Oakenshield - Legacy

Review

Die Britischen Inseln besitzen eine bewegte Geschichte, waren sie doch bereits in der Antike von verschiedenen Volksstämmen umkämpft und haben darüber hinaus im Laufe der Jahrhunderte so manche Invasoren aus Übersee gesehen, die in Kultur und Gesellschaft nachhaltige Spuren hinterließen. Um diesen vielfältigen Einflüssen seiner Heimat Yorkshire Rechnung zu tragen, hat Ben Corkhill, der Mann hinter (dem) OAKENSHIELD, für „Legacy“, das zweite Langeisen seines Projekts, verschiedene traditionelle Stücke aus England, Irland, Schottland und Skandinavien neu arrangiert beziehungsweise in eine Pagan-Metal-Rüstung gesteckt.

Vielleicht ist dieses Zugrundelegen traditionellen Liedguts auch der Grund, warum man hier ein Gefühl von Authentizität verspürt und der mehr oder minder dick aufgetragene Kitsch vieler ähnlich gelagerter Bands zwar nicht Meilen, aber zumindest einen kräftigen Speerwurf weit entfernt ist. Bei stets gemäßigtem Tempo geben sich rauer Keifgesang, klare Phrasierungen und erhabene Chöre ein Stelldichein; insbesondere Letztgenannte rufen in ihrer heldenverehrenden Feierlichkeit wie auch schon beim Debüt Erinnerungen an FALKENBACH wach. Tin Whistle und Geige ergänzen die klassische Metal-Instrumentierung und auch wenn das Geflöte etwa in „Jorvik“ bedingungslos den Ohren schmeichelt oder das Gefiedel dem abschließenden Neunminüter „The Raven Banner“ eine angenehm melancholische Note verpasst, so werden die Instrumente doch etwas zu penetrant eingesetzt, um besondere Akzente setzen zu können.

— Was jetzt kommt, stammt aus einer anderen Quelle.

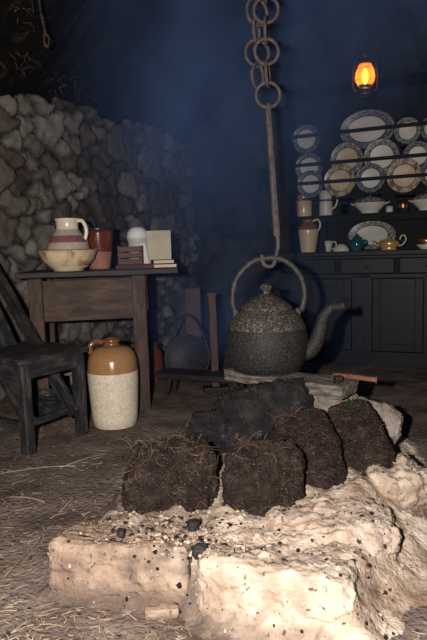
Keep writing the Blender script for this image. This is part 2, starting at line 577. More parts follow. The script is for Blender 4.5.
def stone_wall(name, P0, d, nrm, length, height, material, seed, cell=.17, st=.02, bulge=.055, hfun=None):
    rng = np.random.RandomState(seed)
    nu, nz = int(length / st), int(height / st)
    u, z = np.meshgrid(np.arange(nu + 1) * st, np.arange(nz + 1) * st)
    S = []
    wts = []
    tries = 0
    while tries < 14000:
        tries += 1
        su, sz = rng.uniform(-.2, length + .2), rng.uniform(-.2, height + .2)
        w = cell * rng.choice([.42, .6, .8, 1.05, 1.35], p=[.30, .27, .2, .15, .08])
        ok = True
        for (a, bq), w2 in zip(S, wts):
            if ((a - su) / 1.12) ** 2 + (bq - sz) ** 2 < (.5 * (w + w2)) ** 2 * .92:
                ok = False
                break
        if ok:
            S.append((su, sz))
            wts.append(w)
    S = np.array(S)
    wts = np.array(wts)
    uu = u + .018 * np.sin(z * 23 + u * 9) + .012 * np.sin(z * 51 + 1.3)
    zz = z + .016 * np.sin(u * 21 + 2) + .012 * np.sin(u * 47 + z * 13)
    D1 = np.full(u.shape, 9.)
    D2 = np.full(u.shape, 9.)
    I1 = np.zeros(u.shape, int)
    for k in range(len(S)):
        dk = np.sqrt(((uu - S[k, 0]) / 1.12) ** 2 + (zz - S[k, 1]) ** 2) - wts[k] * .5
        c = dk < D1
        D2 = np.where(c, D1, np.minimum(D2, dk))
        I1 = np.where(c, k, I1)
        D1 = np.where(c, dk, D1)
    e = np.clip((D2 - D1) / .075, 0, 1)
    off = rng.uniform(-.022, .03, len(S))
    tone = rng.uniform(0, 1, len(S))
    tx = rng.uniform(-.22, .22, len(S))
    tz = rng.uniform(-.22, .22, len(S))
    h = bulge * (1 - (1 - np.clip(e * 1.15, 0, 1)) ** 3.2) + np.where(e > 0, off[I1] * np.clip(e * 3, 0, 1), 0)
    h += (tx[I1] * (uu - S[I1, 0]) + tz[I1] * (zz - S[I1, 1])) * np.clip(e * 2, 0, 1)
    mb = MB()
    vs, ga, to = [], [], []
    for j in range(nz + 1):
        for i in range(nu + 1):
            x = P0 + d * float(u[j, i])
            zc = float(z[j, i])
            hh = float(h[j, i]) + .014 * noise.fractal(V((x.x * 14, x.y * 14, zc * 14)), .6, 2, 4)
            vs.append(x + nrm * hh + V((0, 0, zc)))
            ga.append(1 - min(1., float(e[j, i]) * 2.3))
            to.append(float(tone[I1[j, i]]))
    fs = [[j * (nu + 1) + i, j * (nu + 1) + i + 1, (j + 1) * (nu + 1) + i + 1, (j + 1) * (nu + 1) + i] for j in range(nz) for i in range(nu)]
    t = d.cross(V((0, 0, 1)))
    if t.dot(nrm) < 0:
        fs = [f[::-1] for f in fs]
    mb.add(vs, fs, None, 0, True)
    # the body of the wall behind its face
    R = Matrix((d, V((0, 0, 1)).cross(d), V((0, 0, 1)))).transposed()
    nb = len(mb.v)
    mb.box(P0 + d * (length / 2) - nrm * .23 + V((0, 0, height / 2)), (length, .4, height), R)
    k = len(mb.v) - nb
    o = mb.build(name, material, attrs={'tone': to + [.3] * k, 'gap': ga + [1.] * k})
    return props(o, kind='structure')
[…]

Natürlich kann man argumentieren, dass das Hauptaugenmerk bei „Legacy“ eben auf der folkigen Seite liegt – und unter dieser Prämisse funktioniert das Album auch gut, lässt sich prima nebenher konsumieren und ruft dabei die bekannten Bilder von prächtigen Reitern mit wehenden Fahnen und imposant durch die See gleitenden Langboot-Flottillen hervor. Was aber geschieht, wenn die Reiter auf den Feind treffen oder die Schiffe zum Brandschatzen angelandet werden, das spart OAKENSHIELD größtenteils aus oder deutet es etwa in „Clontarf“ mit dezent kriegerischem Tenor höchstens einmal an. Hätte Ben Corkhill auch solche Stimmungen noch deutlicher herausgearbeitet und so die Geschichten vollständig erzählt, die eben auch Gehaue, Gesteche und Gräueltaten beinhalten, hätte er den epischen Charakter seines Werkes verstärkt und wäre den Strömen aus Blut, die Britanniens Boden aufgesogen hat, gerechter geworden.